In the centres of modern industry — factories, manufactures, ironworks, mines, &c. — the labourers are sometimes repelled, sometimes attracted again in greater masses, the number of those employed increasing on the whole, although in a constantly decreasing proportion to the scale of production. Here the surplus-population exists in the floating form.

As soon as capitalist production takes possession of agriculture, and in proportion to the extent to which it does so, the demand for an agricultural labouring population falls absolutely, while the accumulation of the capital employed in agriculture advances, without this repulsion being, as in non-agricultural industries, compensated by a greater attraction. Part of the agricultural population is therefore constantly on the point of passing over into an urban or manufacturing proletariat. and on the look-out for circumstances favourable to this transformation. (Manufacture is used here in the sense of all nonagricultural industries.) This source of relative surplus-population is thus constantly flowing. But the constant flow towards the towns pre-supposes, in the country itself, a constant latent surplus-population, the extent of which becomes evident only when its channels of outlet open to exceptional width.

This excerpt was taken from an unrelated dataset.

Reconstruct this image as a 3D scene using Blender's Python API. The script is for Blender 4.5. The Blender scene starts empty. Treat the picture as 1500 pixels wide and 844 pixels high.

The third category of the relative surplus-population, the stagnant, forms a part of the active labour army, but with extremely irregular employment. Exclusive of vagabonds, criminals, prostitutes, this layer of society consists of three categories. First, those able to work. Second, orphans and pauper children. Third, the demoralised and ragged, and those unable to work, chiefly people who succumb to their incapacity for adaptation, due to the division of labour; people who have passed the normal age of the labourer; the victims of industry, whose number increases with the increase of dangerous machinery, of mines, chemical works, &c., the mutilated, the sickly, the widows, &c.